FY2012E growth target likely to be capped at 8.2%
The FY2012E growth target was lowered to 8.2% from 9% estimated in February 2011. The
downward revision reflects the negative impact of high interest rates on manufacturing and
construction. Additionally, operational constraints and policy hurdles are expected to keep mining
sector output lower (Exhibit 1). Interestingly, the Council thinks it is “unlikely” that growth would
exceed its revised target, in sharp contrast to the previous occasions when the Council has been
confident of its growth projections. This change possibly reflects an implicit acknowledgement by
the Council that there are downside risks to growth should the government dither on key reforms.
In our opinion, even the revised growth target is optimistic as we expect sticky inflation, high
interest rates and weak investment demand to result in FY2012E GDP growth closer to 7.3%.

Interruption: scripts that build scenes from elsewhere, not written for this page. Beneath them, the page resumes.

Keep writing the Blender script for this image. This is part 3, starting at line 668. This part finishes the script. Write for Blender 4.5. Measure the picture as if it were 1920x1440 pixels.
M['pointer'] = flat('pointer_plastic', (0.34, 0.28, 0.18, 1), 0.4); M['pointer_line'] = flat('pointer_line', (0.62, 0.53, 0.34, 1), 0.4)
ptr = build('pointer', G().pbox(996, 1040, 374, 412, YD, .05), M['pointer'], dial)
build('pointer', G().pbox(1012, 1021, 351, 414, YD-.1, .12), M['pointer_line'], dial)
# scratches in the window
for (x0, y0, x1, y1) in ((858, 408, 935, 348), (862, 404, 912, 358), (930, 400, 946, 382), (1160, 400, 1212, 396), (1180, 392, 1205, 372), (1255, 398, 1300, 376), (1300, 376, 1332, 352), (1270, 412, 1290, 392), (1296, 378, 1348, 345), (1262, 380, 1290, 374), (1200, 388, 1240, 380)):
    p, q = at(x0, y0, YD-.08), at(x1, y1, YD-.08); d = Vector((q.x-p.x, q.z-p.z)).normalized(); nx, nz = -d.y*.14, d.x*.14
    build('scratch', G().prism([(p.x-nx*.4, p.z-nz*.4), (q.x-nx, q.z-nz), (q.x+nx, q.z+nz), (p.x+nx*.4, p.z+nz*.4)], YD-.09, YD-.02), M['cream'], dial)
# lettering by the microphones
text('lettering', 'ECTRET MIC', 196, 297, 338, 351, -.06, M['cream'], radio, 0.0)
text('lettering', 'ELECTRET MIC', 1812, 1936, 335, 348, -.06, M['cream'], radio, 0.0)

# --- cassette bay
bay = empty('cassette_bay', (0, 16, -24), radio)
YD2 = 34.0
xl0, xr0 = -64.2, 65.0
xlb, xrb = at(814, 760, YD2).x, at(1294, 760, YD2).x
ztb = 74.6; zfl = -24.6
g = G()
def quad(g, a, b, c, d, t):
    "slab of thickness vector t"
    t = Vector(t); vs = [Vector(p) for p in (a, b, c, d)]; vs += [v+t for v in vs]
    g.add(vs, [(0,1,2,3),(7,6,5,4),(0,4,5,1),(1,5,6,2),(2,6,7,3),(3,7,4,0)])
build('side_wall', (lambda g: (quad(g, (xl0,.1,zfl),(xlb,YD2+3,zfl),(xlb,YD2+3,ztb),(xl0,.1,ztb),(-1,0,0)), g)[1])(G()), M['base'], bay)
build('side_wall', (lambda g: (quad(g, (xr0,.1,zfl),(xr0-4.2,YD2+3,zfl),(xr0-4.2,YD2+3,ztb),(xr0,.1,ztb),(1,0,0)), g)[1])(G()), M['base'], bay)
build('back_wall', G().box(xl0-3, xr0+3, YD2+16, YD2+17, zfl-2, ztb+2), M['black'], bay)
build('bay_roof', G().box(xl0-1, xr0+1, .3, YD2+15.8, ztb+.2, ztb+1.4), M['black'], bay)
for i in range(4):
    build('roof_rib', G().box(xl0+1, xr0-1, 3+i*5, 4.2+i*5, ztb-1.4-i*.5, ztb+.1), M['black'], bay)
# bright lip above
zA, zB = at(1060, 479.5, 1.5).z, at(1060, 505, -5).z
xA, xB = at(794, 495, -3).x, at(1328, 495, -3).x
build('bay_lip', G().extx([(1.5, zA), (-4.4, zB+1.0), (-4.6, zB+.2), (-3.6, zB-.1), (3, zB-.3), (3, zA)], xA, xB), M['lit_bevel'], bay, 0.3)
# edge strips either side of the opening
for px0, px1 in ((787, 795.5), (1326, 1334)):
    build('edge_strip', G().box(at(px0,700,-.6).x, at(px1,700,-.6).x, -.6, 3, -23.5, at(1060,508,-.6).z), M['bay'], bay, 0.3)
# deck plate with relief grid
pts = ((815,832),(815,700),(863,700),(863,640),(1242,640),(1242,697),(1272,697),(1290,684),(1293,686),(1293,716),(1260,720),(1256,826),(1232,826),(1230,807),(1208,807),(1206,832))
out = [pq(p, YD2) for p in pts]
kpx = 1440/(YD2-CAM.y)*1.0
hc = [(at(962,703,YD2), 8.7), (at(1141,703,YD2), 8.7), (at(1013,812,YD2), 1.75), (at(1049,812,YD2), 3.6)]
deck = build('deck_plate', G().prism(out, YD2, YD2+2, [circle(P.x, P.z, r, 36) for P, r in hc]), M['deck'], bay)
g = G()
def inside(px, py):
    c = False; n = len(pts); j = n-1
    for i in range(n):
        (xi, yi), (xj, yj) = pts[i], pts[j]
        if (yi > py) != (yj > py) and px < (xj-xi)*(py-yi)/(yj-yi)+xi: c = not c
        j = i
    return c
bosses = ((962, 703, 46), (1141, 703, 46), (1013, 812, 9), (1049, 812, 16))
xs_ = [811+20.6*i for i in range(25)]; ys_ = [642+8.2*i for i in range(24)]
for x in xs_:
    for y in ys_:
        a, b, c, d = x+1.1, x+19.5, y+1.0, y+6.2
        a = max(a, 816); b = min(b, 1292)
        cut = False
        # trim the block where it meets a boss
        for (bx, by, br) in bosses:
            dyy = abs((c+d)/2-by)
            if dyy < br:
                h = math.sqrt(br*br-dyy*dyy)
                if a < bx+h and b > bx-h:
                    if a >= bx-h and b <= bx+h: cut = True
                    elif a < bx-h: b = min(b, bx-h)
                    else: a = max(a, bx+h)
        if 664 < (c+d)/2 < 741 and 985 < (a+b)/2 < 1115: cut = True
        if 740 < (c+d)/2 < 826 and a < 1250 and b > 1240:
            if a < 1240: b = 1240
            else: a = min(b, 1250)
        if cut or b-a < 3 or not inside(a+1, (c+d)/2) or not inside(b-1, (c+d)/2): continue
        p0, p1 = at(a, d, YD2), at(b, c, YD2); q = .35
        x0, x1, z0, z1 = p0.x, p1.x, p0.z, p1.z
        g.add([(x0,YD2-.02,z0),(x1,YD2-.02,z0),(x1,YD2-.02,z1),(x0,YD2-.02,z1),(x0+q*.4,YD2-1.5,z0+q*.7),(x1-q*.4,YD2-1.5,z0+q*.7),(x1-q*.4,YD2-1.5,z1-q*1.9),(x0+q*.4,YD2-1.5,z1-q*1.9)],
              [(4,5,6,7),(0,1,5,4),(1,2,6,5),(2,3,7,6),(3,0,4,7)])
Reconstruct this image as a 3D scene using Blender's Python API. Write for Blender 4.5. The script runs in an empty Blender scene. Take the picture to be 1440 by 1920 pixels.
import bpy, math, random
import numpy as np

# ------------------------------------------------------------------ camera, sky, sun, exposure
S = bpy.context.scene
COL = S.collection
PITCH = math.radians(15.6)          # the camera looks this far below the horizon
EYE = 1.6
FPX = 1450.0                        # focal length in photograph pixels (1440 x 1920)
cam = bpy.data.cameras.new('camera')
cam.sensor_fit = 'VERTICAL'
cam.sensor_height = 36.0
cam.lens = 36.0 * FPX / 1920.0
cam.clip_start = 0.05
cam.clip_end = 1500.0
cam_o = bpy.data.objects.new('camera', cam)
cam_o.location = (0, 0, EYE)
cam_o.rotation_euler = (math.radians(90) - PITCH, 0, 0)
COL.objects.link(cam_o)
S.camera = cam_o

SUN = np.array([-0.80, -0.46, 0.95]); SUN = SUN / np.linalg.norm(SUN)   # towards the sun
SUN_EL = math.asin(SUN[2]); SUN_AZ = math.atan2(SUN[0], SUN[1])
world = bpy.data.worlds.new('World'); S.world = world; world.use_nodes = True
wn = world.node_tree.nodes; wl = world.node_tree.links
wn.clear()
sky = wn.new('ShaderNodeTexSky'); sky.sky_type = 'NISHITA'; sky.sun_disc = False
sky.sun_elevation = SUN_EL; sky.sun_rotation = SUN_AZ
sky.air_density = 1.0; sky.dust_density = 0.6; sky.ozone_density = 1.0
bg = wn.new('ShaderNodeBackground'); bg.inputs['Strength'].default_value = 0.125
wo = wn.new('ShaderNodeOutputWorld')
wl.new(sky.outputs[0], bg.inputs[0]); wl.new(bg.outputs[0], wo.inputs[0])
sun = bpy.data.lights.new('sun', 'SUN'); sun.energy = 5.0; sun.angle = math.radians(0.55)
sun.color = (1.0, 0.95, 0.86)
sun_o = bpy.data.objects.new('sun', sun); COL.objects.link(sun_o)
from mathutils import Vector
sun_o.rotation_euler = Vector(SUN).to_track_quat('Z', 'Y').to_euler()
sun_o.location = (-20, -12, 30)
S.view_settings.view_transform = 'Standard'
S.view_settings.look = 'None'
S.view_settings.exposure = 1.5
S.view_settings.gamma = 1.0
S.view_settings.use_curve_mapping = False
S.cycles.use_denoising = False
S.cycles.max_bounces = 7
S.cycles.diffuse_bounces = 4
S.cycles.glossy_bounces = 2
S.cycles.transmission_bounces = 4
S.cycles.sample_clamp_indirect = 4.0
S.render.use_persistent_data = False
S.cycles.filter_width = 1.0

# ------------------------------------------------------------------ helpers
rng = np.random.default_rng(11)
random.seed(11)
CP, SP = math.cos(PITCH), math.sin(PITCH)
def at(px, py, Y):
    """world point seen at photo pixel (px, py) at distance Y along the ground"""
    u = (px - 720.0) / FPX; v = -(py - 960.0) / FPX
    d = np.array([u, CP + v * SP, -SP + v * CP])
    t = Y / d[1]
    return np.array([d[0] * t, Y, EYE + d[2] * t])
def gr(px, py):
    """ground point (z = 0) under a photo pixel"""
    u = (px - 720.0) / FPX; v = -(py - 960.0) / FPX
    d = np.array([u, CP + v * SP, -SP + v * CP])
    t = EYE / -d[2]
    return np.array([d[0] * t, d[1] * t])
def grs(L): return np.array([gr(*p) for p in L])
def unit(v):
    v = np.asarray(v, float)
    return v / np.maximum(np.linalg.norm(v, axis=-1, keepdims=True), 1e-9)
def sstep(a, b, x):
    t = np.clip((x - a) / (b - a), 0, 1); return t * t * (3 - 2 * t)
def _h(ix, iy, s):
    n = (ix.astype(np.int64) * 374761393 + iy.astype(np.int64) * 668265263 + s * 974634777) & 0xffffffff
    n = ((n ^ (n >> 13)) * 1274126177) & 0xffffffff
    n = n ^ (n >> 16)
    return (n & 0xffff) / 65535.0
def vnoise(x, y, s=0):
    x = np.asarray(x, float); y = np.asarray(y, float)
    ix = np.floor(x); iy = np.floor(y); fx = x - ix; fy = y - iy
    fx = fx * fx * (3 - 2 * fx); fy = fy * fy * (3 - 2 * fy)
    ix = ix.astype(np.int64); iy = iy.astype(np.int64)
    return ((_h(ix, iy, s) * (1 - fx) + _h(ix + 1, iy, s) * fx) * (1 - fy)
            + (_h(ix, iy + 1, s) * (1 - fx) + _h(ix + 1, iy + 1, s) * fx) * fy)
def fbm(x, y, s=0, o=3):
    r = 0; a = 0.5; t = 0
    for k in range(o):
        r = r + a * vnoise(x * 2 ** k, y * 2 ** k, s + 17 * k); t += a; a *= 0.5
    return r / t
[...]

Headline inflation to ease to 6.5% by end-FY2012E
The Council expects headline inflation to remain at 9% or above until October and thereafter
moderate to 6.5% by March 2012. This is lower than the RBI’s end-year projection of 7%. While
firm global commodity prices, possibility of further upward adjustment in domestic administered
fuel prices could keep inflation sticky in the near term, past RBI rate hikes is expected to see
inflation moderate in 2HFY12E.  We expect headline inflation to ease to 6.5-7% by end-FY2012E
Fiscal consolidation a challenge (not just in FY2012E) in the absence of reforms
The Council expects that the Centre and State governments could struggle to adhere to their
budgeted fiscal consolidation paths this year. This is in sharp contrast to the PM’s office that is
confident of achieving the fiscal targets for the year. For the Centre, slippage on the expenditure
side is likely owing to greater outgo on the fuel and fertilizer subsides, while custom and excise tax
collections would be lower owing to the recent duty cuts and excise cuts. Importantly, the report
points out that the medium term fiscal challenges are even greater, given the government’s
commitment to introduce universal education to secondary level, universalize healthcare and food
security.  Thus, there is an urgent need to introduce reforms to augment government revenues in
the form of the DTC, GST etc. For the State governments, deterioration in the finances of State
Electricity Boards poses a significant risk to their 2.1% GFD/GDP target and once again reforms in
this area are critical to lower State government liabilities. We are also of the view, that there are
several challenges to the budget estimates and expect GFD/GDP to be closer to 5.5% in FY2012E.
Investments key to returning to high growth path
The report emphasizes on the need to provide conditions conducive for investments which is a
pre-condition to achieve and sustain a 9% growth trend. GFCF/GDP has dropped from 32.9% in
FY2008 to 29.5% in FY2011, and as per the report, a 2-3% decline in the rate of capital
formation could have 75-100 bps impact on the economic growth. The Council stressed on the
need to provide clarity on policy, remove uncertainties both on the policy and administrative fronts
and undertake key reforms as some of the key ingredients to improve the investment climate.